Regimes of Near-Inertial Wave Dynamics (2407.02709v1)

Abstract: When atmospheric storms pass over the ocean, they resonantly force near-inertial waves (NIWs); internal waves with a frequency close to the local Coriolis frequency $f$. It has long been recognised that the evolution of NIWs is modulated by the ocean's mesoscale eddy field. This can result in NIWs being concentrated into anticyclones and provide an efficient pathway for their propagation to depth. Whether mesoscale eddies are effective at modulating the behaviour of NIWs depends on the wave dispersiveness $\varepsilon^2 = f\lambda^2/\Psi$, where $\lambda$ is the deformation radius and $\Psi$ is a scaling for the eddy streamfunction. If $\varepsilon\gg1$, NIWs are strongly dispersive, and the waves are only weakly affected by the eddies.
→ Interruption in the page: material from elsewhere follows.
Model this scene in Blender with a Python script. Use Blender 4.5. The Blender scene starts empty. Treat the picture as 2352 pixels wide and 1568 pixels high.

We calculate the perturbations away from a uniform wave field and the frequency shift away from $f$. If $\varepsilon\ll1$, NIWs are weakly dispersive, and the wave evolution is strongly modulated by the eddy field. In this weakly dispersive limit, ray-tracing emerges as a valid description of the NIW evolution even if the large-scale atmospheric forcing apparently violates the requisite assumption of a scale separation between the waves and the eddies. The large-scale forcing excites many wave modes, each of which varies on a short spatial scale and is amenable to asymptotic analysis analogous to the semi-classical analysis of quantum systems. The strong modulation of weakly dispersive NIWs by eddies has the potential to modulate the energy input into NIWs from the wind, but under oceanic conditions, this effect should be small.